Anatomía de un instante. (11)


Desde el verano de 1980 Suárez vivió prácticamente enclaustrado en la Moncloa, protegido por su familia y por exiguo puñado de colaboradores. Parecía afectado por una extraña parálisis, o por una forma difusa de miedo, o quizá era vértigo, como si en algún momento de lucidez masoqusita hubiese comprendido que no era más que un farsante y se hubiese propuesto a toda costa evitar el contacto social por temor a que lo desenmascarasen, y a la vez como si temiera que un oscuro anhelo de inmolación lo estuviera impulsando a terminar él mismo con la farsa. Se pasaba horas y horas encerrado en su despacho leyendo informes relativos al terrorismo, al ejército, a la policía económica o internacional, pero luego era incapaz de tomar decisiones sobre esos asuntos o simplemente de reunirse con los ministros que debían tomarlas. No acudía al parlamento, no concedía entrevistas, apenas se dejaba ver en público y más de una vez no quiso o no pudo presidir de principio a fin las reuniones del consejo de ministros, ni siquiera encontró ánimos para asistir a los funerales de tres miembros vascos de su partido asesinados por ETA, ni a los de cuarenta y ocho niños y tres adultos que a finales de octubre murieron a causa de una explosión accidental de gas propano en un colegio del país Vasco. Su salud física no era mala, pero sí su salud anímica. No hay duda de que en torno a él sólo veía una oscuridad de ingratitudes, traiciones y desprecios, y de que interpretaba cualquier ataque a su trabajo como un ataque a su persona, cosa que quizá sepa atribuir de nuevo a sus dificultades para adaptarse a la democracia. Nunca acabó de entender que en la política de una democracia la política es un teatro y nadie puede actuar en un teatro sin fingir lo que no siente, por supuesto, él era un político puro y, como tal, un actor consumado, pero su problema era que fingía con tanta convicción que acababa sintiendo lo que fingía, lo que le llevaba a confundir la realidad con su representación y las críticas políticas con las personales.

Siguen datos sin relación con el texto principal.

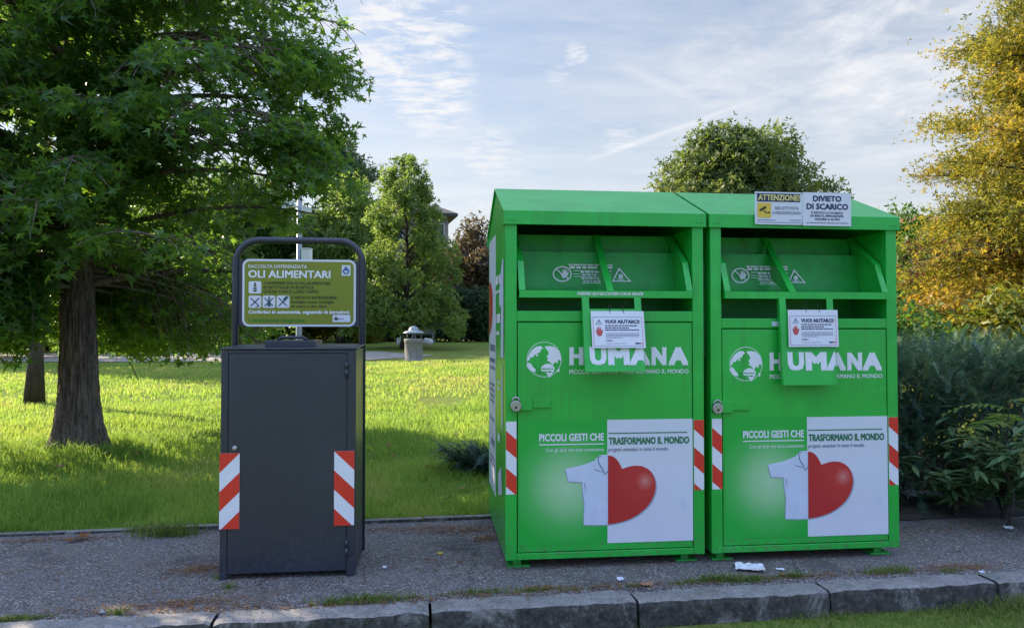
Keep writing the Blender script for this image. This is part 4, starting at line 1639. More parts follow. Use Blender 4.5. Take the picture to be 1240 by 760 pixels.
def build_oil_bin():
    root = empty('oil_bin', FO.O, YAW)
    w = FO.uz(430.5, 560)[0]
    h = FO.uz(350, 421)[1]
    D = 0.50
    mb = MB()
    t = 0.035
    dl, dr = FO.uz(276, 560)[0], FO.uz(419.5, 560)[0]
    dtop = FO.uz(350, 428.3)[1]
    mb.box(0, w, 0.012, D, 0.03, h - 0.012, ANTH)
    mb.box(0, dl - 0.003, 0.0, 0.0115, 0.0, h - 0.012, ANTH)
    mb.box(dr + 0.003, w, 0.0, 0.0115, 0.0, h - 0.012, ANTH)
    mb.box(dl - 0.0029, dr + 0.0029, 0.0, 0.0115, dtop + 0.004, h - 0.012, ANTH)
    for u in (0.002, w - 0.032):
        mb.box(u, u + 0.03, D - 0.032, D - 0.002, 0.0, 0.0299, ANTH)
        mb.box(u, u + 0.03, 0.0118, 0.040, 0.0, 0.0299, ANTH)
    mb.build('body', root, bevel=0.003)
    mb = MB()
    M = Matrix.Translation((0, 0, h)) @ Matrix.Rotation(R(1.6), 4, 'X')
    mb.box(-0.008, w + 0.008, -0.008, D + 0.01, -0.010, 0.0, ANTH, M)
    mb.build('top', root, bevel=0.003)
    # door, lock, hinges
    mb = MB()
    mb.box(dl, dr, 0.002, 0.0112, 0.034, dtop, ANTH)
    door = mb.build('door', root, bevel=0.002)
    mb = MB()
    lu, lz = FO.uz(284.2, 542.5)
    mb.lathe([(0.0, 0.012), (0.011, 0.012), (0.0125, 0.010), (0.0165, 0.006), (0.0175, 0.0)], STEEL)
    lk = mb.build('lock', door)
    lk.location = (lu, 0.0015, lz)
    lk.rotation_euler = (R(90), 0, 0)
    for y0, y1 in ((438, 456.5), (653, 672.5)):
        mb = MB()
        a0, a1, b0, b1 = FO.rect(418.0, y0, 421.6, y1)
        zm = (b0 + b1) / 2
        um = (a0 + a1) / 2
        mb.tube([(um, -0.009, b0), (um, -0.009, zm - 0.002)], 0.009, ANTH, 10)
        mb.tube([(um, -0.009, zm + 0.002), (um, -0.009, b1)], 0.009, ANTH, 10)
        mb.tube([(um, -0.009, zm - 0.0019), (um, -0.009, zm + 0.0019)], 0.006, STEEL, 8)
        mb.build('hinge', door)
    # stickers
    a0, a1, b0, b1 = FO.rect(*o6(46, 258), *o6(117, 526))
    strip('reflective_strip', root, a0 + 0.0, a1, b0, b1, -0.0025, 0.225, -0.112, 0.0)
    a0, a1, b0, b1 = FO.rect(*o6(452, 250), *o6(523, 513))
    strip('reflective_strip', root, a0, min(a1, w - 0.001), b0, b1, -0.0025, 0.225, 0.112, 0.112)
    # lid with handle on the top
    mb = MB()
    a0, a1, b0, b1 = FO.rect(*o5(262, 525), *o5(482, 543), 0.16)
    mb.box(a0, a1, 0.12, 0.42, h + 0.002, h + 0.042, ANTH)
    lid = mb.build('lid', root, bevel=0.004)
    mb = MB()
    zt = FO.uz(352, 408.2, 0.2)[1]
    u0, u1, u2, u3 = (FO.uz(o5(x, 500)[0], 410, 0.2)[0] for x in (312, 330, 424, 442))
    mb.tube([(u0, 0.2, h + 0.042), (u1, 0.2, zt), (u2, 0.2, zt), (u3, 0.2, h + 0.042)], 0.010, ANTH, 8)
    mb.build('handle', lid)
    # tubular frame
    vf = D + 0.035
    ul, ur = FO.uz(284.3, 450, vf)[0], FO.uz(438.6, 450, vf)[0]
    zt = FO.uz(362, 291.3, vf)[1]
    r, rc = 0.0225, 0.155
    pts = [(ul, vf, 0.0)]
    for i in range(9):
        a = R(180 - 90 * i / 8)
        pts.append((ul + rc + rc * math.cos(a), vf, zt - rc + rc * math.sin(a)))
    for i in range(9):
        a = R(90 - 90 * i / 8)
        pts.append((ur - rc + rc * math.cos(a), vf, zt - rc + rc * math.sin(a)))
    pts.append((ur, vf, 0.0))
    mb = MB()
    mb.tube(pts, r, ANTH, 18)
    for z in (0.35, 1.1):
        mb.box(w * 0.04, w * 0.1, D + 0.001, vf - 0.01, z, z + 0.03, ANTH)
        mb.box(w * 0.92, w * 0.98, D + 0.001, vf - 0.01, z, z + 0.03, ANTH)
    fr_ = mb.build('frame', root)
    # sign panel between the tubes
    mb = MB()
    vs = vf - 0.006
    za, zb = FO.uz(362, o5(0, 455)[1], vs)[1], FO.uz(362, o5(0, 161)[1], vs)[1]
    mb.box(ul + r, ur - r, vs + 0.004, vs + 0.010, za + 0.004, zb - 0.004, ANTH)
    mb.build('backing_plate', fr_)
    sg = MB()

    def rt(x0, y0, x1, y1):
        k = 150 / 1240.0
        return FO.rect(290 + x0 * k, 310 + y0 * k, 290 + x1 * k, 310 + y1 * k, vs)

    def q(x, y):
        k = 150 / 1240.0
        return FO.uz(290 + x * k, 310 + y * k, vs)
    a0, a1, b0, b1 = rt(30, 34, 1165, 704)
    sg.prism(rrect_pts(a0, a1, b0, b1, 0.045), lambda a, b, hh: (a, hh, b), vs - 0.004, vs + 0.003, WHITE)
    e = 0.014
    sg.rrect(a0 + e, a1 - e, b0 + e, b1 - e, 0.034, front(vs - 0.0055), OLIVE)
    f1, f2, f3 = front(vs - 0.007), front(vs - 0.0085), front(vs - 0.010)
    sg.text('RACCOLTA DIFFERENZIATA', *rt(92, 88, 678, 122), f1, LETTER, bold=0.012)
    sg.text('OLI ALIMENTARI', *rt(90, 144, 912, 220), f1, LETTER, bold=0.028)
    for tx, x1, y0, y1 in (('CONFERIRE SOLO OLI ALIMENTARI', 910, 256, 286), ('IN BOTTIGLIE DI PLASTICA', 748, 298, 328), ('CHIUSE CON IL LORO TAPPO', 794, 341, 371)):
        sg.text(tx, *rt(240, y0, x1, y1), f1, OLIVEINK, bold=0.02)
    sg.text('È VIETATO INTRODURRE', *rt(520, 394, 976, 430), f1, OLIVEINK, bold=0.028)
    sg.text('bottiglie vuote, bottiglie', *rt(520, 444, 944, 480), f1, OLIVEINK, bold=0.018)
    sg.text('di vetro e olio sfuso', *rt(520, 487, 876, 515), f1, OLIVEINK, bold=0.018)
    sg.text('Conferisci in autonomia, seguendo le istruzioni.', *rt(92, 540, 1106, 588), f1, LETTER, bold=0.036, shear=0.2)
    sg.text("L'ambiente ringrazia.", *rt(94, 622, 668, 668), f1, SIGNGREEN, bold=0.03)
    # pictograms
    for x0, y0, x1, y1 in ((94, 252, 220, 374), (94, 396, 220, 518), (234, 396, 360, 518), (374, 396, 502, 518)):
        sg.rrect(*rt(x0, y0, x1, y1), 0.012, f1, WHITE)
    bottle = [(142, 355), (142, 305), (150, 290), (150, 266), (166, 266), (166, 290), (174, 305), (174, 355)]
    sg.poly([q(x, y) for x, y in bottle][::-1], f2, OLIVEINK)
    sg.rect(*rt(144, 306, 172, 314), f3, WHITE)
    sg.rect(*rt(144, 332, 172, 338), f3, WHITE)
    GREENBOT = mat('bottle_green_ink', (0.01, 0.11, 0.09), 0.5)
    sg.poly([q(x, y) for x, y in ((284, 506), (284, 470), (292, 446), (292, 404), (306, 404), (306, 446), (314, 470), (314, 506))][::-1], f2, GREENBOT)
    sg.poly([q(x, y) for x, y in ((436, 428), (476, 396), (494, 410), (462, 446), (448, 448))][::-1], f2, GREENBOT)
    sg.poly([q(x, y) for x, y in ((162, 506), (196, 494), (202, 502), (170, 512))][::-1], f2, OLIVEINK)
    for x0 in (94, 234, 374):
        for (A, B) in (((20, 22), (106, 104)), ((106, 22), (20, 104))):
            (xa, ya), (xb, yb) = A, B
            dx, dy = xb - xa, yb - ya
            Lq = math.hypot(dx, dy)
            nx, ny = -dy / Lq * 4.5, dx / Lq * 4.5
            P = [q(x0 + xa + nx, 396 + ya + ny), q(x0 + xb + nx, 396 + yb + ny), q(x0 + xb - nx, 396 + yb - ny), q(x0 + xa - nx, 396 + ya - ny)]
            sg.poly(P if A == (106, 22) else P, front(vs - 0.0095 - (0.001 if A[0] > 50 else 0)), NAVY)
    # crest, top right
    sg.rect(*rt(1026, 92, 1112, 198), f1, WHITE)
    ca, cb = q(1068, 152)
    rr = 0.021
    sg.poly([(ca + rr * math.cos(i * math.pi / 12), cb + rr * math.sin(i * math.pi / 12)) for i in range(24)], f2, BLUE)
    sg.poly([q(x, y) for x, y in ((1048, 106), (1054, 118), (1082, 118), (1088, 106), (1076, 112), (1068, 102), (1060, 112))], f2, BLUE)
    sg.poly([q(x, y) for x, y in ((1052, 142), (1068, 152), (1084, 142), (1082, 164), (1068, 174), (1054, 164))][::-1], f3, WHITE)
    sg.rect(*rt(934, 588, 1110, 660), f1, WHITE)
    sg.poly([q(x, y) for x, y in ((950, 640), (950, 620), (962, 612), (976, 618), (988, 612), (990, 640))][::-1], f2, OLIVEINK)
    sg.words(*rt(1000, 622, 1046, 634), f2, GREYINK, 3)
    sg.words(*rt(952, 598, 985, 605), f2, GREYINK, 6)
    sg.build('sign_panel', fr_)
    tag(root, 'dark grey metal cooking oil bin with tubular frame and olive sign above it', 'oil bin')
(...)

Anatomía de un instante. (10)


Aunque el secreto no se hizo público hasta un año después, en septiembre de 1979, cuando estaba en la cima de su poder y su prestigio, Suárez era ya íntimamente un político acabado. Antes apunté una razón de su súbito hundimiento: Suárez, que había sabido hacer lo más difícil -desmontar el franquismo y construir una democracia-. Era incapaz de hacer lo más fácil -administrar la democracia que había construido-; matizo ahora; para Suárez lo más difícil era lo más fácil y aunque no había creado el franquismo, Suárez había crecido en él, conocía a la perfección sus reglas y las manejaba con maestría (por eso pudo terminar con el franquismo fingiendo que solo cambiaba sus reglas); en cambio, aunque había creado la democracia y establecido sus reglas, Suárez se manejaba en ella con dificultad, porque sus hábitos, su talento y su temperamento no estaban hechos para lo que había construido, sino para lo que había destruido. Ésa fue al mismo tiempo su tragedia y su grandeza. La de un hombre que consciente o inconscientemente trabaja no para fortalecer sus posiciones, sino, por recurrir de nuevo al término de Enzensberger, para socavarlas. Como no sabía usar las reglas de la democracia y sólo sabía ejercer el poder como se ejerce en una dictadura, ignoraba al Parlamento, ignoraba a sus ministros, ignoraba a su partido. En el nuevo juego que había creado sus virtudes se convirtieron rápidamente en defectos -su desparpajo se convirtió en ignorancia, su osadía en temeridad, su aplomo en frialdad-, y el resultado fue que en muy poco tiempo Suárez dejó de ser el político brillante y resuelto que había sido durante sus primeros años de gobierno.